I believe that major improvements in the formal treatment of program properties can be achieved by paying careful attention to semantics. If we want to reason about a particular behavioral notion (such as partial correctness) we should first define a mathematical model for programs which precisely captures this behavior without being overly complicated. Ideally, we would like a fully abstract semantics: terms should be given the same meaning precisely when the terms would induce identical behavior in all program contexts. The construction of fully abstract models is by no means an easy task, and depends in any case on the underlying notion of behavior.

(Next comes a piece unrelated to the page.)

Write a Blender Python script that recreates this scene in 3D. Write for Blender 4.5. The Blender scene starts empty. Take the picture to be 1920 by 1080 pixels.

For modelling and reasoning about certain types of program behavior, such as partial or total correctness, an extensional semantics is satisfactory: the meaning of a program can be chosen to be a (partial) function from initial states to final states, and all details of how the program goes about its computation can be suppressed since all we really need to keep track of is the state transformation that the program induces. However, such a semantics is no use if we want to make comparisons between programs for the same function. In an extensional semantics all sorting programs have the same meaning, whereas we might well want to design a semantics with which we can compare sorting programs with different computation strategies. This motivation leads to a desire for a theory of intensional semantics. In an intensional semantics the meaning of a program is taken to be an algorithm rather than simply a function. An algorithm can be viewed as a function together with a (mathematical representation of a) computation strategy. I have recently developed a category-theoretic approach to the modelling of algorithms, and applied these ideas to the semantics of the lambda calculus. In the resulting semantic model, there is a complete partial order on algorithms and standard operations such as composition, application, and currying are continuous; thus, one may define algorithms recursively and use the standard techniques of denotational semantics (least fixed points) to reason about recursive programs, even at this intensional level. This approach using categories is rather general, and I am exploring several other possible applications.

Semantic principles and insights should be used in the design of new programming languages, to avoid the development of cumbersome languages in which the programmer may have to labor to overcome the syntactic quirks and idiosyncrasies of the programming language in order to express his algorithm as a program. I am particularly interested in designing a language that embodies parallelism uniformly: it ought to be as easy to specify parallel expression evaluation as it is to specify parallel execution of statements, and it ought to be easy to put together the results of parallel activities. The choice of an appropriate set of primitives for such a language should be guided by proper attention to semantic foundations, and I am carrying out research on this topic.